- **Goal**
Copy exactly, please, the lines of the data from its start through the line containing "from mathutils import Vector, Matrix".

- **Available data**
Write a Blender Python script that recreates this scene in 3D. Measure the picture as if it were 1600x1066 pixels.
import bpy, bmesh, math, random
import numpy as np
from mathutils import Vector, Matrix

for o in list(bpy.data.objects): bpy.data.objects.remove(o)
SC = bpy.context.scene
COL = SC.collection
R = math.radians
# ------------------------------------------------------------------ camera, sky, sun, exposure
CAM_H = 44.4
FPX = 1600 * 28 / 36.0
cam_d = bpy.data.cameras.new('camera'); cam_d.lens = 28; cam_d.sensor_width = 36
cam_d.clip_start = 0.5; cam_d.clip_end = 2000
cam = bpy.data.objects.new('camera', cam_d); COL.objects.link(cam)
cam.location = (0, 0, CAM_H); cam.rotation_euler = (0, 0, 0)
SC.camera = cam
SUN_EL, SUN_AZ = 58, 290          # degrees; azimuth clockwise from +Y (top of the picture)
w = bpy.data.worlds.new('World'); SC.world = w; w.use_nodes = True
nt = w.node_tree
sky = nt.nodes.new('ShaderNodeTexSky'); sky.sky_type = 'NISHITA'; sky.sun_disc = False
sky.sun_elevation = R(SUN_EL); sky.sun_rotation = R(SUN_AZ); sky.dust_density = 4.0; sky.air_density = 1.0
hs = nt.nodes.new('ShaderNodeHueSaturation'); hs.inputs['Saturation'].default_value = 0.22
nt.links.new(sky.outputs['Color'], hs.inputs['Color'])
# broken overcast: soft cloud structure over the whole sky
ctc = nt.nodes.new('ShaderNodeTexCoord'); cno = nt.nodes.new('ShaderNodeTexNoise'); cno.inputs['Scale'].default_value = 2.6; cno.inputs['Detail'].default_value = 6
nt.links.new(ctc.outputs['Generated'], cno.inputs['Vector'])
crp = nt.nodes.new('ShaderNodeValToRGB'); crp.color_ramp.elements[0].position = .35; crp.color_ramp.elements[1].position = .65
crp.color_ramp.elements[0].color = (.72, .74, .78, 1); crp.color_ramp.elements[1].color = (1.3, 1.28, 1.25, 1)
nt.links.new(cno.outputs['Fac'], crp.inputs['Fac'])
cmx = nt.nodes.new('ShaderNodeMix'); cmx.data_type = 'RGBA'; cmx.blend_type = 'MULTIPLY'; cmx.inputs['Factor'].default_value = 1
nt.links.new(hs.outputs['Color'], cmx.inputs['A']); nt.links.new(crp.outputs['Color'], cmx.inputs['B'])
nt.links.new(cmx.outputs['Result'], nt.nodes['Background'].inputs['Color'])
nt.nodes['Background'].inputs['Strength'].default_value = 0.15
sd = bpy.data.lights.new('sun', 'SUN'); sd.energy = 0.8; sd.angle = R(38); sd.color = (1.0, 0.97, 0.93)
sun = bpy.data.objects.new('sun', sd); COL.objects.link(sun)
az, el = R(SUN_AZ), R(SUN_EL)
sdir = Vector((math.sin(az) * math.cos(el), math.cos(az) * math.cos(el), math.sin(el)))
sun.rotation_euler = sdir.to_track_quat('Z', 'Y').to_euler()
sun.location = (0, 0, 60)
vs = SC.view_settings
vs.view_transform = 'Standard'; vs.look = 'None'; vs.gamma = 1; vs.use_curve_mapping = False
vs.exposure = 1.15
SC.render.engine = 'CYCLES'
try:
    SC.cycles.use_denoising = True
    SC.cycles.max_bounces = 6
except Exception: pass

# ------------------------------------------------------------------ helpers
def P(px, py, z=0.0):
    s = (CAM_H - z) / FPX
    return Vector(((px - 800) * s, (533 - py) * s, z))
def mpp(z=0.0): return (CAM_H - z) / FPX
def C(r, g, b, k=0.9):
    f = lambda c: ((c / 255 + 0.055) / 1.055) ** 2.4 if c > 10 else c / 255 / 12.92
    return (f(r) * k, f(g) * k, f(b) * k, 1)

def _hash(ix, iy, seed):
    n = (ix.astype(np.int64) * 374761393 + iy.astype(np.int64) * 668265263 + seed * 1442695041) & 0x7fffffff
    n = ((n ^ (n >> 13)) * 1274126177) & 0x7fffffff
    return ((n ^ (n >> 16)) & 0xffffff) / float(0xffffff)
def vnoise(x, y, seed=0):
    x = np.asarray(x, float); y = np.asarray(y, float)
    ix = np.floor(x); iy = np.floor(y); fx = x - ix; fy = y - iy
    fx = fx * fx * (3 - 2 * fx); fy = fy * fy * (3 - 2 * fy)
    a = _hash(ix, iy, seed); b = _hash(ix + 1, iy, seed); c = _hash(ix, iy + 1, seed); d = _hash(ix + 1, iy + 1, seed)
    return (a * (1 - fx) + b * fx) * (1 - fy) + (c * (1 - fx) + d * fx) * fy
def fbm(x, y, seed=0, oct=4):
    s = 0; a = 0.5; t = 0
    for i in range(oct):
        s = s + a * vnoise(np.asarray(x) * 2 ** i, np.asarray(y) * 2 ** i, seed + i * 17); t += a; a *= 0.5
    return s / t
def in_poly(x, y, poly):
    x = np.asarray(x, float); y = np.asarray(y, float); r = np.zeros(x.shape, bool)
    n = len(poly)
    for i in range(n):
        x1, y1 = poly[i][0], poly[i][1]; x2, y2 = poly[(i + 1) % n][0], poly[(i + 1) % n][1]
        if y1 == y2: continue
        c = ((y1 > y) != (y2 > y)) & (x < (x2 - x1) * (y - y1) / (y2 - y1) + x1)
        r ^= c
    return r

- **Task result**
Write a Blender Python script that recreates this scene in 3D. Measure the picture as if it were 1600x1066 pixels.
import bpy, bmesh, math, random
import numpy as np
from mathutils import Vector, Matrix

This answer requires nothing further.